EXERCISE DETAILS ->
Include the line containing "COL = scene.collection" and all lines before it, repeated exactly from the listing below, without pictures.

DATA PROVIDED ->
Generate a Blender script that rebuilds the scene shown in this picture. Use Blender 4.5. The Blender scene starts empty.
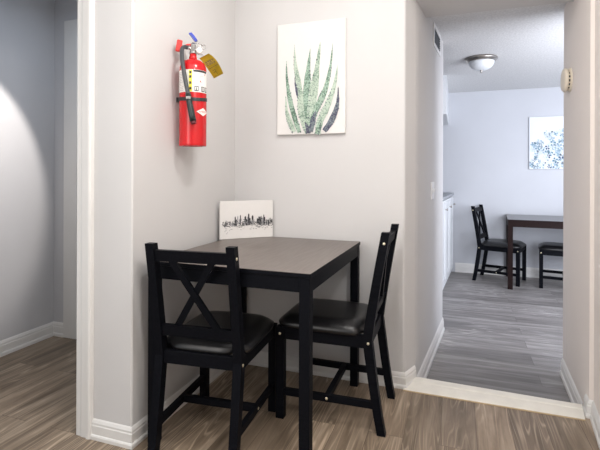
import bpy, bmesh, math, random
from mathutils import Vector, Matrix
random.seed(7)
PI = math.pi
scene = bpy.context.scene
COL = scene.collection

# ------------------------------------------------------------------ materials
def new_mat(name):
    m = bpy.data.materials.new(name); m.use_nodes = True
    nt = m.node_tree; b = nt.nodes['Principled BSDF']
    return m, nt, b
def N(nt, typ, **kw):
    n = nt.nodes.new(typ)
    for k, v in kw.items():
        if k in n.inputs.keys(): n.inputs[k].default_value = v
        else: setattr(n, k, v)
    return n
def simple(name, col, rough=.5, metal=0., noise=0., nscale=40., bump=0., bscale=200., spec=.5, emit=0.):
    m, nt, b = new_mat(name)
    b.inputs['Base Color'].default_value = (*col, 1); b.inputs['Roughness'].default_value = rough
    b.inputs['Metallic'].default_value = metal; b.inputs['Specular IOR Level'].default_value = spec
    tc = N(nt, 'ShaderNodeTexCoord')
    if noise:
        n = N(nt, 'ShaderNodeTexNoise', Scale=nscale, Detail=4.)
        r = N(nt, 'ShaderNodeValToRGB')
        r.color_ramp.elements[0].color = (*[c*(1-noise) for c in col], 1); r.color_ramp.elements[0].position = .3
        r.color_ramp.elements[1].color = (*[min(1, c*(1+noise)) for c in col], 1); r.color_ramp.elements[1].position = .7
        nt.links.new(tc.outputs['Object'], n.inputs['Vector']); nt.links.new(n.outputs['Fac'], r.inputs['Fac'])
        nt.links.new(r.outputs['Color'], b.inputs['Base Color'])
    if bump:
        n = N(nt, 'ShaderNodeTexNoise', Scale=bscale, Detail=3.)
        bp = N(nt, 'ShaderNodeBump', Strength=bump, Distance=.004)
        nt.links.new(tc.outputs['Object'], n.inputs['Vector']); nt.links.new(n.outputs['Fac'], bp.inputs['Height'])
        nt.links.new(bp.outputs['Normal'], b.inputs['Normal'])
    if emit:
        b.inputs['Emission Color'].default_value = (*col, 1); b.inputs['Emission Strength'].default_value = emit
    return m

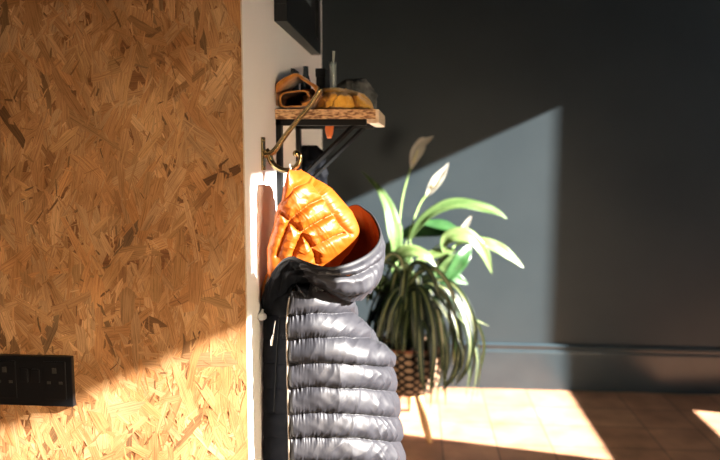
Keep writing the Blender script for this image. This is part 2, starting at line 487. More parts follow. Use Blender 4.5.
def body():
    NR = 470
    ys = np.linspace(284, 560, NR)
    cor, = sm_interp([(284, 296), (292, 291), (300, 289), (320, 287.5), (350, 288), (400, 288.5), (460, 289.5), (560, 292)], ys)
    xr, = sm_interp([(284, 342), (292, 347), (300, 351), (312, 357), (326, 366), (340, 377), (350, 387), (355, 392.5), (359, 394), (364, 391.5), (380, 393), (400, 396), (430, 399.5), (460, 402), (560, 408)], ys)
    xl, = sm_interp([(284, 268), (300, 265), (320, 262), (350, 259.5), (400, 257.5), (460, 255.5), (560, 254)], ys)
    seams = [293, 315, 339, 363.5, 388, 413.5, 437.5, 462, 487, 512, 537, 560]
    # front panel
    NC = 330
    t = np.linspace(0, 1, NC)
    s = .5 - .5 * np.cos(np.pi * (.06 + .94 * t)); s = (s - s[0]) / (s[-1] - s[0])
    px = cor[:, None] + (xr - cor)[:, None] * s[None]
    py = np.repeat(ys[:, None], NC, 1)
    Yd = 1.222 + .042 * s + .095 * s ** 4 + .035 * (1 - np.sqrt(np.clip(1 - s ** 5, 0, 1)))
    Yd = np.repeat(Yd[None], NR, 0)
    Yd = Yd - .012 * np.exp(-((ys[:, None] - 345) / 60) ** 2) * np.sin(np.pi * s)[None]
    P = rays(px, py, Yd)
    nrm = grid_normals(P)
    nrm *= np.sign(-nrm[..., 1].mean())
    # seam lines, wandering a little
    wob = 1.6 * np.sin(px / 23.) + 1.2 * vnoise(px / 17, py / 60, 2.) - 3.0 * np.clip((px - 345) / 50, 0, 1) ** 2
    sy = py + wob
    sa = np.array(seams)
    idx = np.clip(np.searchsorted(sa, sy) - 1, 0, len(sa) - 2)
    a = sa[idx]; bb = sa[idx + 1]; tt = np.clip((sy - a) / (bb - a), 0, 1)
    puff = (4 * tt * (1 - tt)) ** .62
    disp = .0145 * puff + .004 * np.sin(np.pi * tt) * (tt - .5)
    ds = np.minimum(sy - a, bb - sy)
    left = np.exp(-np.clip(px - cor[:, None], 0, None) / 22.)
    puck = vnoise(px / 2.1 + (sy - a) * .12 * 0, np.round(sy / 24.5) * 7.3 + py / 16, 5.)
    puck2 = vnoise(px / 3.6 + py / 12., py / 24., 8.)
    disp += .0062 * puck * np.exp(-(ds / 2.9)) * (.2 + 1.3 * left)
    disp += .0022 * puck2 * np.exp(-(ds / 4.5)) * (.3 + .7 * left)
    # broad drapes and diagonal creases
    disp += .0042 * vnoise(px / 34. + py / 60, py / 19., 11.)
    disp += .0022 * ridge(px / 11. + py / 22, py / 30. - px / 60, 14.) * np.clip((px - 300) / 40, 0.2, 1)
    disp += .0010 * vnoise(px / 9. - py / 14., py / 9., 17.)
    # drop creases near the right edge
    g = np.exp(-((px - 384) / 15.) ** 2)
    disp += .0045 * ridge((px - .35 * py) / 8.0, py / 26., 21.) * g
    # raglan seam
    d, al = segdist(px, py, [[(347, 296), (354, 306), (362, 321), (371, 334), (380, 347), (386, 357), (390, 372)]])
    disp -= .007 * np.exp(-(d / 2.4)) * np.clip((375 - py) / 30, 0, 1)
    disp += .003 * vnoise(al / 2.6, d / 9, 3.) * np.exp(-d / 6) * np.clip((380 - py) / 30, 0, 1)
    # fade at the corner
    edge = np.clip(s * 26, 0, 1)[None]
    # long slack folds slanting down towards the hem at the right
    sl_ = ridge((px + .55 * py) / 17., (py - .4 * px) / 45., 33.)
    disp += .0030 * np.clip(sl_ - .55, 0, 1) * 1.3 * np.clip((px - 330) / 30, 0, 1)
    tail = np.clip((1 - s) * 9, .45, 1)[None]
    P2 = P + nrm * (disp * (.55 + .45 * edge) * tail)[..., None]
    sheet('front_panel', P2, m_nylon, jk)
    # side panel (in its own shade) from the corner back to the wall
    NS = 70
    u = np.linspace(0, 1, NS)
    sx = cor[:, None] + (xl - cor)[:, None] * u[None]
    Ys = 1.2235 + (1.318 - 1.2235) * u ** 1.05
    Ps = rays(sx, np.repeat(ys[:, None], NS, 1), np.repeat(Ys[None], NR, 0))
    ns = grid_normals(Ps); ns *= np.sign(-ns[..., 0].mean())
    spy = np.repeat(ys[:, None], NS, 1)
    tts = tt[:, :1]
    dsp = .005 * (4 * tts * (1 - tts)) ** .5 * np.sin(np.pi * np.clip(u, 0, 1))[None] ** .5 + .0022 * vnoise(sx / 7., spy / 10., 4.)
    d, al = segdist(sx, spy, [[(279, 318), (277, 350), (275, 400), (274, 412)]])
    dsp -= .0045 * np.exp(-d / 1.6)
    dsp *= np.clip(u * 12, 0, 1)[None]
    Pq = Ps + ns * dsp[..., None]
    Pq[..., 0] = np.maximum(Pq[..., 0], XW + .004)
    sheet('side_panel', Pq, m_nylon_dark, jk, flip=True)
    # back panel closing the body
    NB = 40
    u = np.linspace(0, 1, NB)
    A = P2[:, -1]; B = Pq[:, -1]
    Q = A[:, None] * (1 - u)[None, :, None] + B[:, None] * u[None, :, None]
    Q[..., 1] += .075 * np.sin(np.pi * u)[None]
    Q[..., 0] = np.maximum(Q[..., 0], XW + .004)
    sheet('back_panel', Q, m_nylon, jk, flip=True)
    # pale piping down the corner
    pts = [Vector(P2[i, 0]) + Vector((-.0008, -.0012, 0)) for i in range(20, NR, 6)]
    b = MB(); b.tube(pts, .0016, 8); b.build('seam_piping', m_pipe, jk, True)
    # closing top (under the hood)
    ring = list(P2[0]) + list(Q[0][1:]) + list(Pq[0][::-1][1:-1])
    c = sum((Vector(p) for p in ring), Vector()) / len(ring) + Vector((0, 0, .02))
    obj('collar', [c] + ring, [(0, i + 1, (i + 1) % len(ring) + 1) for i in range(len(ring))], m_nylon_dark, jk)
    # pocket zip
    b = MB()
    zp = [V(x, y, Y) for x, y, Y in [(279.3, 318, 1.243), (278, 335, 1.246), (276.6, 355, 1.250), (275.2, 385, 1.254), (274, 412, 1.257)]]
    b.tube(zp, .0012, 6, res=4); z = b.build('pocket_zip', m_blackmetal, jk, True)
    b = MB()
    zz = [V(275.5, 320.5, 1.236), V(274.4, 327, 1.234), V(273.6, 334, 1.233)]
    b.tube(zz, .0009, 8, res=3)
    b.tube([V(273.4, 334.5, 1.233), V(272.4, 338, 1.232), V(271.7, 342, 1.232), V(271.4, 345.6, 1.232)], [.0017, .0021, .0026, .0018], 10, (1, .5), res=4)
    b.build('zip_pull', m_zip, jk, True)
body()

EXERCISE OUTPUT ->
Generate a Blender script that rebuilds the scene shown in this picture. Use Blender 4.5. The Blender scene starts empty.
import bpy, bmesh, math, random
from mathutils import Vector, Matrix
random.seed(7)
PI = math.pi
scene = bpy.context.scene
COL = scene.collection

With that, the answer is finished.